• **TASK**: Leaving out every picture, retype the lines below from the top through the one that contains "except Exception: pass".

• **STORED DATA**:

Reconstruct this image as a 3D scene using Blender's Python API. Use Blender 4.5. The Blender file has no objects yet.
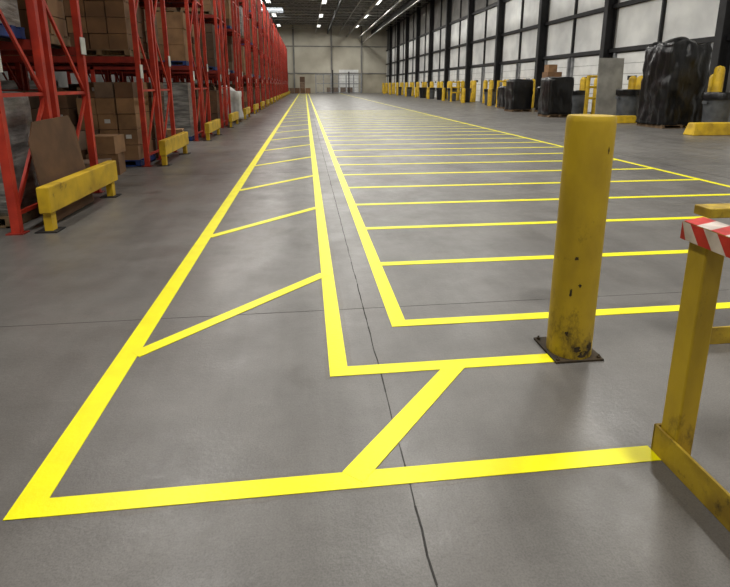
import bpy, bmesh, math, random
from mathutils import Vector, Matrix, noise
R = random.Random(7)
sc = bpy.context.scene
try: sc.view_settings.view_transform = 'Standard'
except Exception: pass

# ---------------------------------------------------------------- materials
def lin(c):
    c = c/255.0
    return c/12.92 if c <= .04045 else ((c+.055)/1.055)**2.4
def L(rgb): return tuple(lin(c) for c in rgb)+(1.0,)
def nn(nt, t, **k):
    n = nt.nodes.new(t)
    for a, b in k.items(): setattr(n, a, b)
    return n
def mat(name, c1, c2=None, rough=.6, scale=3.0, lo=.35, hi=.65, metal=0, bump=0, bscale=40, detail=6, stretch=None, spec=.5, dirt=None):
    m = bpy.data.materials.new(name); m.use_nodes = True
    nt = m.node_tree; b = nt.nodes['Principled BSDF']
    b.inputs['Roughness'].default_value = rough
    b.inputs['Metallic'].default_value = metal
    b.inputs['Specular IOR Level'].default_value = spec
    tc = nn(nt, 'ShaderNodeTexCoord'); mp = nn(nt, 'ShaderNodeMapping')
    nt.links.new(tc.outputs['Object'], mp.inputs['Vector'])
    if stretch: mp.inputs['Scale'].default_value = stretch
    if c2 is None: c2 = tuple(x*.8 for x in c1)
    no = nn(nt, 'ShaderNodeTexNoise'); no.inputs['Scale'].default_value = scale; no.inputs['Detail'].default_value = detail
    nt.links.new(mp.outputs['Vector'], no.inputs['Vector'])
    r = nn(nt, 'ShaderNodeValToRGB')
    r.color_ramp.elements[0].position = lo; r.color_ramp.elements[0].color = L(c2)
    r.color_ramp.elements[1].position = hi; r.color_ramp.elements[1].color = L(c1)
    nt.links.new(no.outputs['Fac'], r.inputs['Fac'])
    out = r.outputs['Color']
    if dirt:
        n3 = nn(nt, 'ShaderNodeTexNoise'); n3.inputs['Scale'].default_value = dirt[1]; n3.inputs['Detail'].default_value = 12; n3.inputs['Roughness'].default_value = .75
        nt.links.new(mp.outputs['Vector'], n3.inputs['Vector'])
        r3 = nn(nt, 'ShaderNodeValToRGB'); r3.color_ramp.elements[0].position = dirt[2]; r3.color_ramp.elements[0].color = (1,)*4
        r3.color_ramp.elements[1].position = dirt[3]; r3.color_ramp.elements[1].color = (0, 0, 0, 1)
        nt.links.new(n3.outputs['Fac'], r3.inputs['Fac'])
        fac = r3.outputs['Color']
        mx = nn(nt, 'ShaderNodeMix', data_type='RGBA'); nt.links.new(fac, mx.inputs[0]); nt.links.new(out, mx.inputs[6]); mx.inputs[7].default_value = L(dirt[0])
        out = mx.outputs[2]
        if len(dirt) > 4:
            sp = nn(nt, 'ShaderNodeSeparateXYZ'); nt.links.new(tc.outputs['Object'], sp.inputs[0])
            mr = nn(nt, 'ShaderNodeMapRange'); mr.inputs['From Min'].default_value = 0; mr.inputs['From Max'].default_value = dirt[4]
            mr.inputs['To Min'].default_value = .15; mr.inputs['To Max'].default_value = 0
            nt.links.new(sp.outputs['Z'], mr.inputs['Value'])
            sb = nn(nt, 'ShaderNodeMath', operation='SUBTRACT'); nt.links.new(n3.outputs['Fac'], sb.inputs[0]); nt.links.new(mr.outputs['Result'], sb.inputs[1])
            nt.links.new(sb.outputs[0], r3.inputs['Fac'])
    nt.links.new(out, b.inputs['Base Color'])
    if bump:
        n2 = nn(nt, 'ShaderNodeTexNoise'); n2.inputs['Scale'].default_value = bscale; n2.inputs['Detail'].default_value = 4
        nt.links.new(mp.outputs['Vector'], n2.inputs['Vector'])
        bp = nn(nt, 'ShaderNodeBump'); bp.inputs['Strength'].default_value = bump; bp.inputs['Distance'].default_value = .02
        nt.links.new(n2.outputs['Fac'], bp.inputs['Height']); nt.links.new(bp.outputs['Normal'], b.inputs['Normal'])
    return m

def floor_mat(name='polished_concrete', tint=(1, 1, 1)):
    m = bpy.data.materials.new(name); m.use_nodes = True
    nt = m.node_tree; b = nt.nodes['Principled BSDF']
    tc = nn(nt, 'ShaderNodeTexCoord')
    def noi(scale, det, rough=.6, st=None, dist=0):
        n = nn(nt, 'ShaderNodeTexNoise'); n.inputs['Scale'].default_value = scale
        n.inputs['Detail'].default_value = det; n.inputs['Roughness'].default_value = rough; n.inputs['Distortion'].default_value = dist
        if st:
            mp = nn(nt, 'ShaderNodeMapping'); mp.inputs['Scale'].default_value = st
            nt.links.new(tc.outputs['Object'], mp.inputs['Vector']); nt.links.new(mp.outputs['Vector'], n.inputs['Vector'])
        else: nt.links.new(tc.outputs['Object'], n.inputs['Vector'])
        return n
    def ramp(src, p0, c0, p1, c1):
        r = nn(nt, 'ShaderNodeValToRGB')
        r.color_ramp.elements[0].position = p0; r.color_ramp.elements[0].color = c0
        r.color_ramp.elements[1].position = p1; r.color_ramp.elements[1].color = c1
        nt.links.new(src, r.inputs['Fac']); return r
    def mul(a, c, f=1.0):
        x = nn(nt, 'ShaderNodeMix', data_type='RGBA', blend_type='MULTIPLY'); x.inputs['Factor'].default_value = f
        nt.links.new(a, x.inputs[6]); nt.links.new(c, x.inputs[7]); return x.outputs[2]
    def g(v): return (v*tint[0], v*tint[1], v*tint[2], 1)
    base = ramp(noi(.4, 9, .66, dist=.3).outputs['Fac'], .3, L((95, 92, 89)), .7, L((122, 119, 115)))
    mott = ramp(noi(2.6, 12, .75).outputs['Fac'], .36, g(.84), .6, g(1))
    spk = ramp(noi(140, 3).outputs['Fac'], .3, (.74, .74, .74, 1), .62, (1.08, 1.08, 1.08, 1))
    streak = ramp(noi(1.0, 6, .65, (2.6, .16, 1), .3).outputs['Fac'], .36, (.85, .845, .835, 1), .6, (1, 1, 1, 1))
    streak2 = ramp(noi(1.6, 6, .7, (.3, 1.8, 1), .6).outputs['Fac'], .34, (.9, .895, .89, 1), .55, (1, 1, 1, 1))
    stain = ramp(noi(1.15, 4, .55, dist=.8).outputs['Fac'], .27, (.7, .69, .67, 1), .38, (1, 1, 1, 1))
    dust = ramp(noi(5.5, 8, .8).outputs['Fac'], .58, (1, 1, 1, 1), .74, (1.16, 1.15, 1.13, 1))
    c = mul(base.outputs['Color'], mott.outputs['Color'])
    for q in (spk, streak, streak2, stain, dust): c = mul(c, q.outputs['Color'])
    nt.links.new(c, b.inputs['Base Color'])
    rr = ramp(noi(1.8, 8, .7).outputs['Fac'], .35, (.28,)*3+(1,), .65, (.46,)*3+(1,))
    nt.links.new(rr.outputs['Color'], b.inputs['Roughness'])
    bp = nn(nt, 'ShaderNodeBump'); bp.inputs['Strength'].default_value = .12; bp.inputs['Distance'].default_value = .01
    nt.links.new(noi(45, 5).outputs['Fac'], bp.inputs['Height']); nt.links.new(bp.outputs['Normal'], b.inputs['Normal'])
    return m

M = {}
M['floor'] = floor_mat()
M['halo'] = floor_mat('scrubbed_concrete', (.93, .89, .83))
M['joint'] = mat('joint_filler', (54, 52, 50), (34, 32, 30), .8, 30)
M['line'] = mat('yellow_floor_paint', (247, 240, 2), (238, 229, 2), .38, 6, .35, .62, bump=.05, bscale=60, spec=.35)
M['byel'] = mat('worn_yellow_paint', (190, 160, 32), (158, 131, 30), .5, 4, .34, .62, bump=.12, bscale=25, detail=10, dirt=((62, 48, 22), 6, .26, .41, .45), stretch=(1, 1, .55))
M['byel2'] = mat('dirty_yellow_paint', (184, 155, 36), (142, 116, 32), .6, 7, .36, .6, bump=.12, bscale=40, detail=10, dirt=((62, 50, 28), 9, .3, .43))
M['chip'] = mat('chipped_rust', (60, 46, 24), (34, 28, 18), .8, 20)
M['gyel'] = mat('guard_yellow', (216, 178, 34), (176, 142, 28), .55, 3, .35, .6, dirt=((70, 56, 28), 6, .28, .4))
M['red'] = mat('rack_red', (196, 58, 38), (158, 42, 30), .5, 4)
M['darkred'] = mat('rack_red_beam', (150, 44, 32), (110, 32, 26), .5, 4)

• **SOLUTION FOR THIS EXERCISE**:
Reconstruct this image as a 3D scene using Blender's Python API. Use Blender 4.5. The Blender file has no objects yet.
import bpy, bmesh, math, random
from mathutils import Vector, Matrix, noise
R = random.Random(7)
sc = bpy.context.scene
try: sc.view_settings.view_transform = 'Standard'
except Exception: pass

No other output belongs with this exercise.